/ 5 May 2008

What is the ‘black struggle’ really about?

Andile Mngxitama (April 25) condemns the ruling by the South African Human Rights Commission (SAHRC) to the effect that the exclusion of white journalists from a meeting of the blacks-only Forum of Black Journalists (FBJ) — at which they hosted ANC president Jacob Zuma — was unfairly discriminatory and therefore unconstitutional.

But his argument contains little analytical rigour, nuance or perspective about the ”black struggle” he offers to enlighten us about.

A ruling that challenges the racially exclusive nature of the FBJ cannot sanction psychological violence towards blacks. Mngxitama uses words so loosely and glibly as to rob them of their elementary meanings: what ”liberation” struggle are blacks still waging? Certainly there are fundamental issues that remain unresolved post1994, but he fails to define these.
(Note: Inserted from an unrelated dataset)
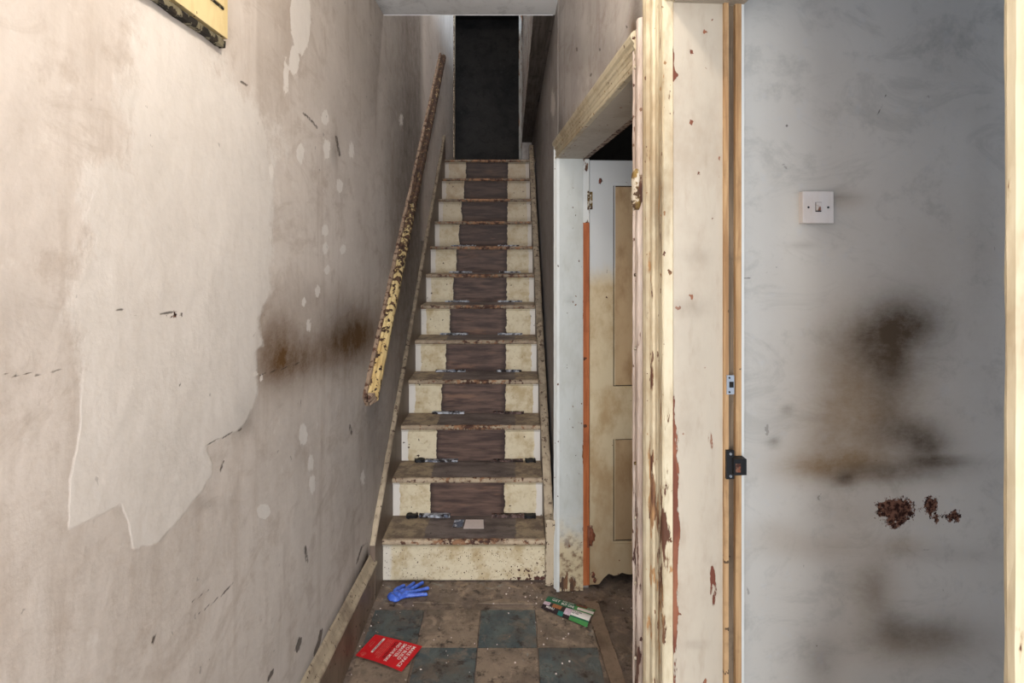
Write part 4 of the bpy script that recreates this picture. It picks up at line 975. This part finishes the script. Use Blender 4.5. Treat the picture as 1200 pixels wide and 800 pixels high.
def gid(i, j, top):
    k = (i, j, top)
    if k not in ids:
        ids[k] = len(V); V.append((X[i, j], Yg[i, j], float(hgt[i, j]) if top else .0015))
    return ids[k]
ins = D > 0
for i in range(len(xs_)-1):
    for j in range(len(ys_)-1):
        if ins[i, j] and ins[i+1, j] and ins[i, j+1] and ins[i+1, j+1]:
            Fc.append([gid(i, j, 1), gid(i+1, j, 1), gid(i+1, j+1, 1), gid(i, j+1, 1)]); Fc.append([gid(i, j+1, 0), gid(i+1, j+1, 0), gid(i+1, j, 0), gid(i, j, 0)])
bm = bmesh.new(); vv = [bm.verts.new(v) for v in V]
for f in Fc: bm.faces.new([vv[i] for i in f])
bd = [e for e in bm.edges if e.is_boundary]
top_e = [e for e in bd if e.verts[0].co.z > .003]
for e in top_e:
    a, b = e.verts; 
r2 = {(round(v.co.x, 5), round(v.co.y, 5)): v for v in bm.verts if v.co.z < .002}
for e in top_e:
    a, b = e.verts; c = r2.get((round(a.co.x, 5), round(a.co.y, 5))); d = r2.get((round(b.co.x, 5), round(b.co.y, 5)))
    if c and d:
        try: bm.faces.new([a, b, d, c])
        except ValueError: pass
bmesh.ops.smooth_vert(bm, verts=[v for v in bm.verts if v.co.z > .002], factor=.5, use_axis_x=True, use_axis_y=True, use_axis_z=True)
bmesh.ops.recalc_face_normals(bm, faces=bm.faces)
me = bpy.data.meshes.new('glove_skin'); bm.to_mesh(me); bm.free(); me.materials.append(M['glove']); me.polygons.foreach_set('use_smooth', [True]*len(me.polygons))
o = bpy.data.objects.new('glove_skin', me); C.objects.link(o); o.parent = gv; o.matrix_parent_inverse = gv.matrix_basis.inverted()

# surfaces without marks of their own: neutral values for the mark attributes
for o in list(C.objects):
    if o.type == 'MESH' and o.data.materials and o.data.materials[0] and o.data.materials[0].name.split('.')[0] in ('old_plaster', 'old_plaster_right', 'grey_emulsion', 'ceiling_paper', 'unlit_room_wall'):
        for a_ in ('patch', 'fleck', 'hole', 'crack'):
            if a_ not in o.data.attributes: setattr_(o, a_, [-30.0]*len(o.data.vertices))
Similarly, what homogeneous ”black interests” is he talking about?

He falsely assumes that ”black” identity has universal and self-evident values. But this amorphous black nationalistic approach is bereft of any socio-class analysis of the black population, which has since 1994 become fragmented along class lines. What common material interests does billionaire Patrice Motsepe have with ordinary black workers, millions of whom struggle just to put food on their tables?

It is deeply ironical that while co-editing a book on black consciousness Mngxitama fails to appreciate the necessary transformation it has gone through in terms of membership, ideology, perspective and programming since the Azanian People’s Organisation was formed in 1978. Instead he makes their progressive development appear unbecoming and he goes as far as to imply that they have betrayed the movement’s strictly black origins. He has the same view of the open membership of the Pan Africanist Congress.

This is a shallow, reactionary stance. Furthermore, he does not propose what kind of social transformation a multi-class but blacks-only solidarity will aim for, in the media or elsewhere. Race and racism remain not only salient but in fact have recently become more combustible national issues and this dangerous racial inwardness is likely to lead to further racial polarisation.

Mngxitama mentions the ”black condition” without identifying and describing its roots, characteristics and aspirations. This is not — and has never been — a purely racial matter of white superiority, but has all along been linked to questions of economic control. Even the most brutal forms of black slavery facilitated the growth of European and American capitalism. Hence it is impossible to confront black poverty in this country without confronting its historical capitalist framework and the post-1994 transition to neo-liberalism.

Mngxitama says 70 000 black children die before they reach the age of five. He implies that is purely because of continuing white racism. But it is, rather, the result of a much more complex story of deracialised neo-liberalism since 1994, which has produced Motsepes alongside gruelling black mass poverty.

Still, Mngxitama is correct to suggest that, although the FBJ has been censured for its blacks-only membership, overtly white racist organisations such as the AWB seem to have been left to relaunch recently. This is a contradiction that requires serious intervention by the SAHRC and the government. They are a bigger threat than the FBJ could ever be.